I use FT8 almost exclusively on 2 meters.  To work stations 400 miles away can 
be very difficult, and my setup is pretty good.  I may be in FT8 qso with a 
station amid meteor pings and deep qsb.  In a difficult qso, it may take ten 
minutes to complete such a qso, waiting for qsb to peak to get a decode.  So, 
if a station hears my signal report and responds with RR73 and then moves on, 
it is likely thatI did not hear him.  In general, stations working on the band 
use RRR and not RR73, just for this reason.  They wait for the 73 to confirm 
completion of the qso.  

It's not unusual for a new station to turn up on the band and use RR73.  If 
they are too weak, I am stuck sending them a signal report until they realize I 
never got their RR73 or one of us gives up. 

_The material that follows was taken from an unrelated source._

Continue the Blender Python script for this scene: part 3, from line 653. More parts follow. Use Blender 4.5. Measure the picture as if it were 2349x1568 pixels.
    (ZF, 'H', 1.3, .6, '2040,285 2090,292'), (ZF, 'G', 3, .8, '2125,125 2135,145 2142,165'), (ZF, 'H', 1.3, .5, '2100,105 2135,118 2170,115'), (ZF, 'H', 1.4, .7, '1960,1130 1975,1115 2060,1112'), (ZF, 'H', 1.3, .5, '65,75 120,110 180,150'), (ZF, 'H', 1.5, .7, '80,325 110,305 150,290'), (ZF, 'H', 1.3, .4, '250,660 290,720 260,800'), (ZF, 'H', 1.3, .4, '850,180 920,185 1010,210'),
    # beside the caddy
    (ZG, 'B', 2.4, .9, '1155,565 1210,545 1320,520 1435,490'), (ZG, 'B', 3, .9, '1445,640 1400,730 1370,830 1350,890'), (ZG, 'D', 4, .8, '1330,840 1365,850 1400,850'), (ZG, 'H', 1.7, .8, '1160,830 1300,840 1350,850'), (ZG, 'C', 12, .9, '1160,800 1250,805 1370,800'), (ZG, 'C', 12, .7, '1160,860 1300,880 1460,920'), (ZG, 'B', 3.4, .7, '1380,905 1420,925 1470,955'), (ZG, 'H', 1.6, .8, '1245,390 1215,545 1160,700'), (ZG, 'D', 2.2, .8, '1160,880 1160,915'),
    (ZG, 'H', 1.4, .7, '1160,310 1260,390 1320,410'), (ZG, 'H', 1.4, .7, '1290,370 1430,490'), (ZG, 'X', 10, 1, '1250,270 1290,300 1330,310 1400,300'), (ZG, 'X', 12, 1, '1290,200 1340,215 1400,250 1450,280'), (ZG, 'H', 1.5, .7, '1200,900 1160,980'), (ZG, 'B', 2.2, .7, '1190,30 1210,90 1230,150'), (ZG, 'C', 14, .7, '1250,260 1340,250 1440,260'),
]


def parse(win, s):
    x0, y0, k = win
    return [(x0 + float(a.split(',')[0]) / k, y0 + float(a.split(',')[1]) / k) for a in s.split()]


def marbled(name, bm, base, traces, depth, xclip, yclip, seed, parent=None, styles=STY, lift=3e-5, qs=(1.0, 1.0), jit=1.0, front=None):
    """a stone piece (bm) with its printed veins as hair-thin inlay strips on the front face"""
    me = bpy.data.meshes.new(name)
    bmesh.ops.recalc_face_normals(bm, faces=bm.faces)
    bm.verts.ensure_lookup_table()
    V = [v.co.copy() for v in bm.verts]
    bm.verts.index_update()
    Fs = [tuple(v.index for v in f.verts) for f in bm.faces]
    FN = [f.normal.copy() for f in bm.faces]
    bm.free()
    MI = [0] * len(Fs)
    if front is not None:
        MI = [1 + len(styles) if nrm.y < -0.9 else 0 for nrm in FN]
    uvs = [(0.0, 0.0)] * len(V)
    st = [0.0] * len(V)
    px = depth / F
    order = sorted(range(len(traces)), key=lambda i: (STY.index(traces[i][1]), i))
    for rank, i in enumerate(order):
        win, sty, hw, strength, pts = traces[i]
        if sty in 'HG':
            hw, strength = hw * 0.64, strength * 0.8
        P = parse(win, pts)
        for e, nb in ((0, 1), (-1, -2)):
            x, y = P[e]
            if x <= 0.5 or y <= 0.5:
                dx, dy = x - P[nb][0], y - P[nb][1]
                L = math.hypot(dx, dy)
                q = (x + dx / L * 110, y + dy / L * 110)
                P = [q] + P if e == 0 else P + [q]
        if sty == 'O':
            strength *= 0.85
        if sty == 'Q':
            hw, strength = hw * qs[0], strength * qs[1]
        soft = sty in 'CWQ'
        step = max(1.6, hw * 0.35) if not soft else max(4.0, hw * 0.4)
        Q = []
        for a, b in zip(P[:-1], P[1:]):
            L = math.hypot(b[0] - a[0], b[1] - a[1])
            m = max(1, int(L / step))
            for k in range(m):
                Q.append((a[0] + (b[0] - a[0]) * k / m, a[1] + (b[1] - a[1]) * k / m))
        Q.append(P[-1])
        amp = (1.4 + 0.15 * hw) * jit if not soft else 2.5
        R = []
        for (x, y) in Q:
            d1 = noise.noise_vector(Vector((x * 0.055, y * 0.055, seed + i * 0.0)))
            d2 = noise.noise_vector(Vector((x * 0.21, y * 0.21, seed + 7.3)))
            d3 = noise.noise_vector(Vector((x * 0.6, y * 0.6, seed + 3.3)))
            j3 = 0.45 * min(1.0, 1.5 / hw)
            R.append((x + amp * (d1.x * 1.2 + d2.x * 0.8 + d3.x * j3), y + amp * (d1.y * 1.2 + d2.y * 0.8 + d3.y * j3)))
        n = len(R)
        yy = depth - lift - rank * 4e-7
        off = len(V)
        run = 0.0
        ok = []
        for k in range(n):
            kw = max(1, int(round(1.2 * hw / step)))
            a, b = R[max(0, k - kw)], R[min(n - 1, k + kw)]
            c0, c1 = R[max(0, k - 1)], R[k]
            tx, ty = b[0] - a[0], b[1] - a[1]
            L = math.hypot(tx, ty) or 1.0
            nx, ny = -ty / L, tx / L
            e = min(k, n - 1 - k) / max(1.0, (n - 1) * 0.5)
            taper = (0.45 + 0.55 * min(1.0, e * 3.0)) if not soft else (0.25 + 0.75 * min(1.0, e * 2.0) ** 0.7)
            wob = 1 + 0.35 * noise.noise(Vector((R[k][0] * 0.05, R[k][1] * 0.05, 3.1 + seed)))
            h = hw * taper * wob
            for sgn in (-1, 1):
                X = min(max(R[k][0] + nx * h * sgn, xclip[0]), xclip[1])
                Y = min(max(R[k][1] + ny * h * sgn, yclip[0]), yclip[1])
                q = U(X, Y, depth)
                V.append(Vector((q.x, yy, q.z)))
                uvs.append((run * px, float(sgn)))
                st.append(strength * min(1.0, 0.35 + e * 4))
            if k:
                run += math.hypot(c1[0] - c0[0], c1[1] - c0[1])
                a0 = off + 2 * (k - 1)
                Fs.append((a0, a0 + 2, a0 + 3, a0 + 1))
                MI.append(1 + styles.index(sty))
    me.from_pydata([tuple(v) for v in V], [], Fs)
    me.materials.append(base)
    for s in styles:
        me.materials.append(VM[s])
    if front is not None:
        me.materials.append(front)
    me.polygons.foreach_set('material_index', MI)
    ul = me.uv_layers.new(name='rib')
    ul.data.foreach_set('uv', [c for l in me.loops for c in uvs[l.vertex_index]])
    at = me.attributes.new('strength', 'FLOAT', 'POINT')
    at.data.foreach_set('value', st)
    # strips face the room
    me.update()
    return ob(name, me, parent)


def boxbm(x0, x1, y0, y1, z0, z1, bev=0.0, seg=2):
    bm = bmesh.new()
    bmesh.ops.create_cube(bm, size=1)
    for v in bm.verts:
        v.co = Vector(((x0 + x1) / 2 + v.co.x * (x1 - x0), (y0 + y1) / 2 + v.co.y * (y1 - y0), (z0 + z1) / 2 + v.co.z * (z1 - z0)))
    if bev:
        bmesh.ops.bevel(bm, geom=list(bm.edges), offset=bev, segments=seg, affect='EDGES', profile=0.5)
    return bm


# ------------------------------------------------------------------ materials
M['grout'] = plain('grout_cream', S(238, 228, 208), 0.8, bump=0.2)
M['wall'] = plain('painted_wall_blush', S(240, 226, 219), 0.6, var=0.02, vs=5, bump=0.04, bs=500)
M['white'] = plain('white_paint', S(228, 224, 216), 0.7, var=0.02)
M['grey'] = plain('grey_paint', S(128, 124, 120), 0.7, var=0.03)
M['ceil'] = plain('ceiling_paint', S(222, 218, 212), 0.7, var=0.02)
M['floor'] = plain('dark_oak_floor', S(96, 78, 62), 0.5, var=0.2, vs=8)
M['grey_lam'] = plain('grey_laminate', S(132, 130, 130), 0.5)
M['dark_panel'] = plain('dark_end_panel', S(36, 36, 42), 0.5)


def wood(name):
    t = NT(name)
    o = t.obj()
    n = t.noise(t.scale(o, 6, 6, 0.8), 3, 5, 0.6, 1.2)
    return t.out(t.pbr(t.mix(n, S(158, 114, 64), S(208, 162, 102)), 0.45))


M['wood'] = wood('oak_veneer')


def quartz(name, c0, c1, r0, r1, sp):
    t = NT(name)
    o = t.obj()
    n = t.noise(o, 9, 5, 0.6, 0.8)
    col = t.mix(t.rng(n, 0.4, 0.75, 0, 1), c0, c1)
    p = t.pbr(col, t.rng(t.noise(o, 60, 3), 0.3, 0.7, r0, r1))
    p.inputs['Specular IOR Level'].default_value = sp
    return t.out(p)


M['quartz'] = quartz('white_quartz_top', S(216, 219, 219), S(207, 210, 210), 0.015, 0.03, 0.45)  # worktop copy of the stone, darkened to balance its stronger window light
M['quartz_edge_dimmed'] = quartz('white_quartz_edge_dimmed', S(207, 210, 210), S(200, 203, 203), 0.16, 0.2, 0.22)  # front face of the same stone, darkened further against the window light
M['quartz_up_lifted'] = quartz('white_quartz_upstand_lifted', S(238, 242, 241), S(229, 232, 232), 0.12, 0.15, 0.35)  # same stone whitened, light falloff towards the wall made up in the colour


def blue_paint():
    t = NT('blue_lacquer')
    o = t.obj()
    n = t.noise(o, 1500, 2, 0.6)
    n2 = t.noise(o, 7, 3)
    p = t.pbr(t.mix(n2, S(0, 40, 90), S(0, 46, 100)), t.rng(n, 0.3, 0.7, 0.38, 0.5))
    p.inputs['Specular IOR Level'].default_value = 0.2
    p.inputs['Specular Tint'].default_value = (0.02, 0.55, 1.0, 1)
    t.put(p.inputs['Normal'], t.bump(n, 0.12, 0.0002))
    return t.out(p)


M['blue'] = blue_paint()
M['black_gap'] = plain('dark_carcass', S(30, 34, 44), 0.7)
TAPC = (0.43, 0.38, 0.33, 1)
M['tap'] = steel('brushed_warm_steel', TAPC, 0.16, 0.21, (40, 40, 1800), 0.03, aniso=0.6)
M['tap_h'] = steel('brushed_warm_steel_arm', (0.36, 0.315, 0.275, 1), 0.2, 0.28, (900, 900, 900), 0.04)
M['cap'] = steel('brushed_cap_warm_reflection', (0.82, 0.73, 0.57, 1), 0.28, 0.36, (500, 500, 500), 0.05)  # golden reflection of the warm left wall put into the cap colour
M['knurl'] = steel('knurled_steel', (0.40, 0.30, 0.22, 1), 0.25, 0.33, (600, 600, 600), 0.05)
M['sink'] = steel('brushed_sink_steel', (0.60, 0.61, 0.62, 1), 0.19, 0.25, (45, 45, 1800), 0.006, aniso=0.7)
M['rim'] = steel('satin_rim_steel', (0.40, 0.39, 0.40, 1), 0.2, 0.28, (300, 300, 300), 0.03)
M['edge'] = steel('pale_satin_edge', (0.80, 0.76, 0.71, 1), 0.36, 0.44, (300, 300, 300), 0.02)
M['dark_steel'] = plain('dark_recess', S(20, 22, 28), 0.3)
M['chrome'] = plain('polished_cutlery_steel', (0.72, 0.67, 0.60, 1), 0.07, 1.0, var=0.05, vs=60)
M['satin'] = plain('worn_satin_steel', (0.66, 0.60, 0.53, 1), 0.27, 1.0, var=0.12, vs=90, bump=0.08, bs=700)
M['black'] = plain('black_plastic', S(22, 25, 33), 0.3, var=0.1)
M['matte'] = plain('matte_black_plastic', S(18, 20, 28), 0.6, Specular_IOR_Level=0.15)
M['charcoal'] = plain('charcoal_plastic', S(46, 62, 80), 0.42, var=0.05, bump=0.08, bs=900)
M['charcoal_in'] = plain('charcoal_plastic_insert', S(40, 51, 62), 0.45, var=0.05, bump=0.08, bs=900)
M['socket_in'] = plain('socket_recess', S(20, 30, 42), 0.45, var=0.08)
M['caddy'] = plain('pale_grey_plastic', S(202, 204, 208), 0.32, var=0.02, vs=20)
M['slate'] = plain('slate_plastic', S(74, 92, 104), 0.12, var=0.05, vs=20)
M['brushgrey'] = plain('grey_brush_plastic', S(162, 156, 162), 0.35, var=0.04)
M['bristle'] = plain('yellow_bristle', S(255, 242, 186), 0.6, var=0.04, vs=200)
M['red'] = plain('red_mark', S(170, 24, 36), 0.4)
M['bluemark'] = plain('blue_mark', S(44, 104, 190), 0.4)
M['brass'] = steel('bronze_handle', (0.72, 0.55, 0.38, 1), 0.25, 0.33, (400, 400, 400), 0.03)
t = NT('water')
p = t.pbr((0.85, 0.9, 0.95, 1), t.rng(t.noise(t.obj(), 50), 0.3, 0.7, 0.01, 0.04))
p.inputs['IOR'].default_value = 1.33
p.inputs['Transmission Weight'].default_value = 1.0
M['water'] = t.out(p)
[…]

Running weak signal on vhf can be challenging, but the use of RR73 often makes 
it more difficult than it needs to be.  And this discussion leads me to believe 
it can make things more difficult on hf too.
73,Andy, ka2uqw

 

    On Friday, July 15, 2022 at 09:20:51 AM EDT, Larry Banks via wsjt-devel 
<wsjt-devel@lists.sourceforge.net> wrote:  
 
   If they don't get your RR73, then they will send back their R-#.  IF you get 
nothing back they got your R73 and are playing by the rules.
 
 Larry / W1DYJ
 
 
 
 
 On 7/15/2022 1:29, Adrian via wsjt-devel wrote:
  
 
When you send a RR73 and get nothing back, then wsjtx has logged the call, but 
you don't know if your RR73 was received,
 
or if the other party logged you.
 
 
Making the log work only on 73 sent or received instead of RR73, confirms the 
sig report both ways and the qso both ways.
 
if the program worked this way the everyone would send the 73 to get in and be 
logged.
 
Why is using 73 to trigger a log entry sent/received a problem ?
 
Send RR73 and program logs on received 73.
 
Receive RR73 and program logs on sent 73.
 
 

 
 
vk4tux
 
 On 15/7/22 15:12, Reino Talarmo via wsjt-devel wrote:
  
  
>Hopefully, in an ideal world, it should be that WSJT-X  waits for a second 
>RR73 (hypothetical answer confirmation sequence I mean) from the remote 
>station, before to definitely close and log the QSO.
 
 Hi Marco,
 I am not sure what you mean by the “second RR73”. There seems to be a generic 
misunderstanding how the protocol is assumed to work. User Guide sections 7.1. 
and 7.4. provide a nice advice. For a minimum QSO, where locator information is 
exchanged:
 
CQ K1ABC FN42                          #K1ABC calls CQ
 
                  K1ABC G0XYZ IO91     #G0XYZ answers
 
G0XYZ K1ABC –19                        #K1ABC sends report
 
                  K1ABC G0XYZ R-22     #G0XYZ sends R+report
 
G0XYZ K1ABC RR73                       #K1ABC sends RR73
 
                  K1ABC G0XYZ 73       #G0XYZ sends 73
 
The last message (73) is optional.
 
Relevant issue is that in none of the examples a station that receives RR73 is 
sending back RR73, but 73 or nothing more for that call.